Ribuan warga Amerika Serikat kembali turun ke jalan pada Sabtu (19/4/2025) dalam rangkaian aksi protes nasional yang menentang Presiden Donald Trump. Fokus utama demonstrasi adalah penolakan terhadap kebijakan garis keras Trump di bidang imigrasi, sains, dan supremasi hukum.
Aksi unjuk rasa terjadi serentak di berbagai kota besar seperti New York City, Washington DC, San Francisco, dan Galveston, Texas. Protes ini menjadi bagian dari gerakan terkoordinasi secara nasional untuk menentang kebijakan yang dianggap mengancam nilai-nilai demokrasi Amerika.
Spanduk Penolakan dan Seruan Anti-Tirani
Di New York, ribuan massa berkumpul di depan perpustakaan utama sambil mengangkat spanduk bertuliskan pesan seperti “Tidak Ada Raja di Amerika” dan “Tolak Tirani”. Seruan keras terhadap kebijakan deportasi juga terdengar lantang: “No ICE, No Fear, Immigrants are Welcome Here.”
Demonstran menyoroti peran ICE (Imigration and Customs Enforcement) dalam menangkap dan mendeportasi imigran tidak berdokumen sebagai bentuk pelanggaran terhadap hak asasi manusia.
Kekhawatiran Terhadap Supremasi Hukum
Di depan Gedung Putih, ratusan warga menyuarakan kekhawatiran atas ancaman terhadap norma-norma demokrasi dan konstitusi.
“Pemerintahan ini sedang menyerang prinsip dasar supremasi hukum,” ujar Benjamin Douglas (41), seorang demonstran yang juga membawa poster tuntutan pembebasan Mahmoud Khalil, mahasiswa pro-Palestina yang ditangkap bulan lalu.
Douglas menilai penangkapan seperti itu memicu xenofobia dan melemahkan perlindungan hukum bagi semua orang di AS. “Kita berada dalam ancaman serius,” katanya, dikutip dari AFP.
Perbandingan dengan Sejarah Kelam
Kathy Valy (73), seorang warga New York dan anak dari penyintas Holocaust, juga ikut turun ke jalan. Ia membandingkan situasi politik saat ini dengan awal kekuasaan Adolf Hitler.
“Cerita tentang bagaimana Hitler naik ke tampuk kekuasaan—itulah yang sedang kita saksikan di sini,” ucapnya. Meski menyebut Trump lebih tidak kompeten dibandingkan pemimpin fasis lainnya, ia menegaskan situasi ini tetap berbahaya.
Ilmuwan Muda Protes Pemotongan Dana Riset
Protes juga datang dari kalangan akademik.
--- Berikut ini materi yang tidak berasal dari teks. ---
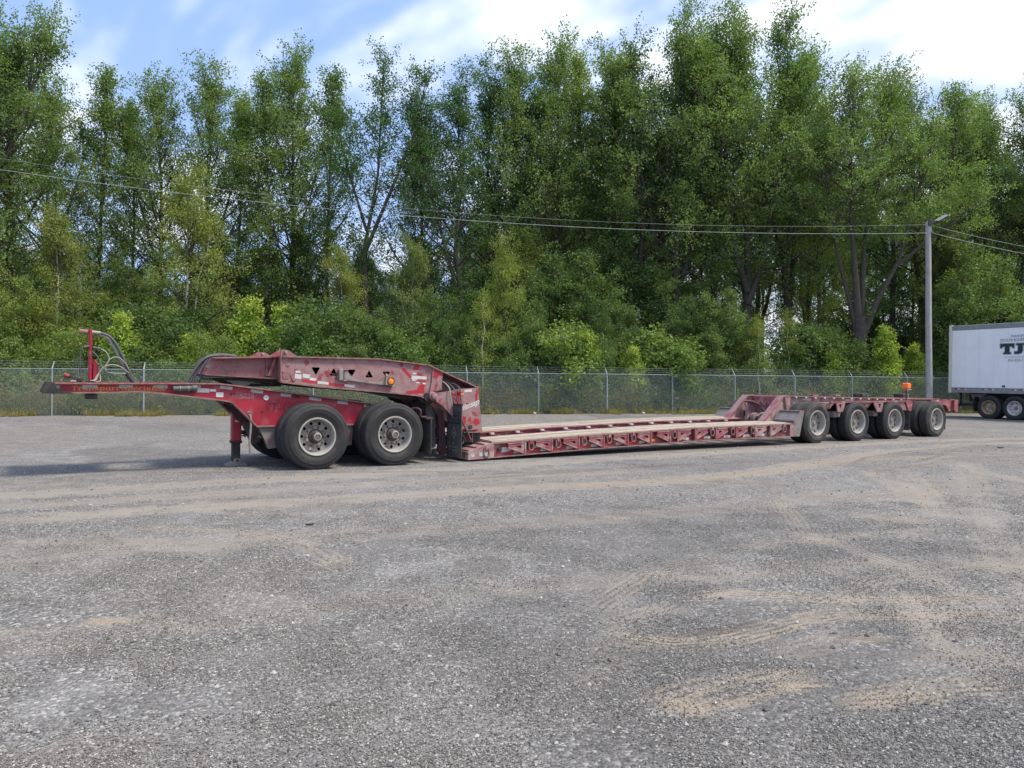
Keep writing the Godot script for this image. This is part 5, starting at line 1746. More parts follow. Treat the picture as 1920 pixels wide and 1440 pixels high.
		obj("foot", ft, M.steel, leg)
		obj("foot_pin", pipe([Vector3(-0.935, 0.085, zl - 0.14), Vector3(-0.935, 0.085, zl + 0.14)], 0.02, 10), M.black, leg)
		obj("crest", sticker(-0.97, 0.73, -0.90, 0.73, 0.035, zl + 0.076), M.print, leg)
		obj("leg_gusset", plate([V(-1.21, 1.08), V(-1.0, 1.06), V(-0.80, 0.72), V(-0.95, 0.73)], zl + 0.20, zl + 0.21), M.darkred, J)
		obj("leg_mount", bx(-1.10, -0.80, 1.0, 1.08, -1.88, -0.72), M.darkred, J)
	obj("crank_shaft", pipe([Vector3(-0.97, 0.515, -0.78), Vector3(-0.86, 0.520, -0.74), Vector3(-0.55, 0.515, -0.74)], 0.010, 6), M.black, J)
	obj("crank_joint", bx(-0.93, -0.89, 0.495, 0.54, -0.79, -0.74, 0.008), M.black, J)
	obj("crank_handle", pipe([Vector3(-0.875, 0.865, -0.655), Vector3(-0.845, 0.80, -0.645), Vector3(-0.848, 0.62, -0.64), Vector3(-0.865, 0.40, -0.64), Vector3(-0.845, 0.215, -0.64)], 0.018, 8), M.steel, J)
	obj("crank_hook", pipe([Vector3(-0.90, 0.84, -0.67), Vector3(-0.90, 0.89, -0.645), Vector3(-0.85, 0.89, -0.645), Vector3(-0.84, 0.84, -0.67)], 0.009, 6), M.steel, J)
	# suspension: hangers, springs, axles
	for zz in [-0.72, -1.88]:
		for q in [[-0.70, 0.30], [0.55, 0.26], [1.62, 0.3]]:
			var hg := MB.new()
			hg.prism([V(q[0] - 0.02, 0.655), V(q[0] + 0.30, 0.655), V(q[0] + 0.28, 0.32), V(q[0] + 0.14, 0.30)], zz - 0.06, zz - 0.045)
			hg.prism([V(q[0] - 0.02, 0.655), V(q[0] + 0.30, 0.655), V(q[0] + 0.28, 0.32), V(q[0] + 0.14, 0.30)], zz + 0.045, zz + 0.06)
			hg.box(Vector3(q[0] + 0.255, 0.32, zz - 0.045), Vector3(q[0] + 0.29, 0.655, zz + 0.045), 0.004)
			obj("spring_hanger", hg, M.fender, J)
		obj("leaf_spring", pipe([Vector3(-0.72, 0.50, zz), Vector3(-0.35, 0.44, zz), Vector3(0.03, 0.42, zz), Vector3(0.5, 0.46, zz), Vector3(0.75, 0.50, zz), Vector3(1.0, 0.46, zz), Vector3(1.34, 0.42, zz), Vector3(1.75, 0.48, zz)], 0.04, 6), M.black, J)
	for s in [0.03, 1.345]:
		obj("axle", pipe([Vector3(s, 0.52, -2.3), Vector3(s, 0.52, -0.3)], 0.07, 12), M.black, J)
		obj("brake_chamber", pipe([Vector3(s - 0.22, 0.55, -0.95), Vector3(s - 0.22, 0.55, -0.80)], 0.08, 12), M.black, J)
	var wm = wheel_meshes(0.525, 0.285, 0.293)
	for k in 2:
		var s = [0.03, 1.345][k]
		wheel(J, Vector3(s, 0.520, 0.0), false, wm, M.rubber, M.rim, true, 0.3 + k * 0.9)
		wheel(J, Vector3(s, 0.520, -2.57), true, wm, M.rubber, M.rim, true, 1.3)
	# mud flaps behind the second axle
	for zf in [[-0.62, -0.04], [-2.53, -1.95]]:
		var fb := MB.new()
		fb.tube(smooth_path([Vector3(1.76, 0.92, zf[1] - 0.30), Vector3(1.84, 0.94, zf[1] - 0.22), Vector3(1.90, 0.90, zf[1] - 0.18), Vector3(1.90, 0.80, zf[1] - 0.18), Vector3(2.0, 0.79, zf[1] - 0.18)], 3), 0.022, 6)
		fb.box(Vector3(1.93, 0.755, zf[0]), Vector3(2.05, 0.795, zf[1]), 0.006)
		obj("flap_bracket", fb, M.darkred, J)
		obj("mud_flap", bx(2.015, 2.028, 0.17, 0.76, zf[0], zf[1], 0.004), M.flap, J)
	# hose post on the tongue, with its hoses
	obj("hose_post", pipe([Vector3(-3.06, 1.30, -1.15), Vector3(-3.06, 2.14, -1.15)], 0.026, 10), M.red, J)
	obj("hose_post_plate", plate([V(-3.085, 1.28), V(-2.97, 1.28), V(-2.97, 1.60), V(-3.03, 1.70), V(-3.03, 1.80), V(-3.085, 1.80)], -1.20, -1.17), M.red, J)
	obj("hose_post_rib", plate([V(-3.03, 1.28), V(-2.955, 1.28), V(-2.955, 1.60), V(-3.01, 1.70)], -1.13, -1.115), M.red, J)
	obj("hose_handle", pipe([Vector3(-3.205, 2.105, -1.15), Vector3(-3.09, 2.098, -1.15)], 0.034, 10), M.flange, J)
	obj("hose_handle_sleeve", pipe([Vector3(-3.04, 2.098, -1.15), Vector3(-2.93, 2.088, -1.15)], 0.026, 10), M.hosepale, J)
	obj("hose", pipe([Vector3(-2.94, 2.09, -1.15), Vector3(-2.82, 2.045, -1.15), Vector3(-2.72, 1.93, -1.15), Vector3(-2.63, 1.74, -1.15), Vector3(-2.54, 1.52, -1.16), Vector3(-2.41, 1.29, -1.18)], 0.023, 10), M.hose, J)
	obj("hose", pipe([Vector3(-2.94, 2.06, -1.20), Vector3(-2.84, 2.02, -1.20), Vector3(-2.76, 1.90, -1.20), Vector3(-2.66, 1.70, -1.20), Vector3(-2.58, 1.52, -1.20), Vector3(-2.47, 1.29, -1.22)], 0.017, 10), M.grey, J)
	obj("hose_sleeve", pipe([Vector3(-2.56, 1.49, -1.18), Vector3(-2.42, 1.285, -1.19)], 0.042, 12), M.hose, J)
	obj("cable", pipe([Vector3(-3.19, 1.29, -1.12), Vector3(-3.192, 1.60, -1.12), Vector3(-3.185, 1.78, -1.12), Vector3(-3.14, 1.875, -1.12), Vector3(-3.07, 1.885, -1.13)], 0.009, 6), M.hose, J)
	obj("plug", pipe([Vector3(-3.15, 1.868, -1.12), Vector3(-3.08, 1.882, -1.13)], 0.022, 8), M.hose, J)
	obj("plug", pipe([Vector3(-3.03, 1.868, -1.13), Vector3(-2.92, 1.85, -1.13)], 0.02, 8), M.hose, J)
	obj("cable", pipe([Vector3(-2.93, 1.853, -1.13), Vector3(-2.86, 1.81, -1.12), Vector3(-2.815, 1.72, -1.11), Vector3(-2.83, 1.64, -1.10), Vector3(-2.865, 1.57, -1.09), Vector3(-2.83, 1.50, -1.08), Vector3(-2.75, 1.488, -1.08), Vector3(-2.59, 1.487, -1.12)], 0.008, 6), M.grey, J)
	obj("cable", pipe([Vector3(-3.03, 1.80, -1.12), Vector3(-2.975, 1.74, -1.10), Vector3(-2.935, 1.64, -1.09), Vector3(-2.935, 1.52, -1.09), Vector3(-2.95, 1.45, -1.08)], 0.010, 6), M.hose, J)
	obj("air_hose", pipe([Vector3(-2.95, 1.48, -1.05), Vector3(-2.88, 1.57, -1.05), Vector3(-2.81, 1.69, -1.05), Vector3(-2.74, 1.73, -1.06), Vector3(-2.66, 1.705, -1.08), Vector3(-2.58, 1.615, -1.12), Vector3(-2.53, 1.50, -1.16)], 0.0085, 6), M.hosepale, J)
	obj("air_hose", pipe([Vector3(-2.97, 1.46, -1.02), Vector3(-2.90, 1.57, -1.02), Vector3(-2.83, 1.605, -1.02), Vector3(-2.74, 1.61, -1.04), Vector3(-2.65, 1.575, -1.08), Vector3(-2.54, 1.49, -1.14)], 0.0085, 6), M.hosepale, J)
	obj("spring_sleeve", pipe([Vector3(-2.955, 1.475, -1.0), Vector3(-2.985, 1.42, -0.99), Vector3(-3.01, 1.375, -0.97), Vector3(-3.07, 1.362, -0.95)], 0.018, 8), M.hosepale, J)
	obj("air_line", pipe([Vector3(-3.10, 1.362, -0.95), Vector3(-2.95, 1.362, -1.0), Vector3(-2.93, 1.42, -1.06), Vector3(-2.94, 1.48, -1.08)], 0.009, 6), M.hosepale, J)
	obj("glad_hand", pipe([Vector3(-3.40, 1.47, -1.18), Vector3(-3.36, 1.445, -1.16), Vector3(-3.33, 1.43, -1.15)], [0.018, 0.034, 0.028], 10), M.red, J)
	obj("glad_hand_pipe", pipe([Vector3(-3.33, 1.43, -1.15), Vector3(-3.28, 1.42, -1.12), Vector3(-3.25, 1.385, -1.08), Vector3(-3.18, 1.37, -1.0)], 0.014, 6), M.black, J)
	obj("junction_box", bx(-3.245, -3.185, 1.355, 1.415, -0.86, -0.76, 0.008), M.black, J)
	obj("valve_block", bx(-3.33, -3.255, 1.356, 1.378, -0.80, -0.72, 0.005), M.hosepale, J)
	obj("valve_block", bx(-3.13, -3.03, 1.356, 1.375, -0.92, -0.80, 0.005), M.black, J)
	base_at = Vector3.ZERO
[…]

Daniella Butler (26), mahasiswa doktoral imunologi di Universitas Johns Hopkins, mengkritik pemotongan anggaran sains dan kesehatan oleh pemerintahan Trump.
Dengan membawa peta penyebaran wabah campak di Texas, Butler berkata, “Ketika sains diabaikan, nyawa jadi taruhannya.” Pernyataannya juga mengarah pada Robert F. Kennedy Jr., Kepala Kesehatan Trump yang dikenal sebagai penolak vaksin.
Simbol Perlawanan dan Aksi Damai Terkoordinasi
Aksi simbolik juga terlihat di kota-kota kecil. Di Galveston, Texas, meski jumlah massa tidak besar, semangat tetap tinggi.
“Ini demo keempat saya. Kali ini saya tak bisa hanya menunggu pemilu,” kata Patsy Oliver (63), seorang penulis.
Sementara itu, di San Francisco, ratusan orang membentuk formasi bertuliskan “IMPEACH + REMOVE” di tepi pantai. Beberapa peserta juga membalik bendera AS sebagai simbol darurat demokrasi.
Digerakkan oleh Gerakan 50501
Aksi nasional ini diorganisasi oleh Gerakan 50501, yang mengoordinasikan lebih dari 50 protes di seluruh negara bagian dan satu aksi pusat berskala nasional.
Menurut situs resminya, sekitar 400 demonstrasi telah direncanakan dalam gelombang protes ini.
Dalam pernyataannya, Gerakan 50501 menyebut bahwa aksi ini merupakan “respons cepat terhadap kebijakan anti-demokrasi dan ilegal dari pemerintahan Trump serta sekutu plutokratisnya.” Mereka juga menekankan bahwa semua aksi digelar secara damai dan bertujuan menjaga nilai-nilai demokrasi Amerika.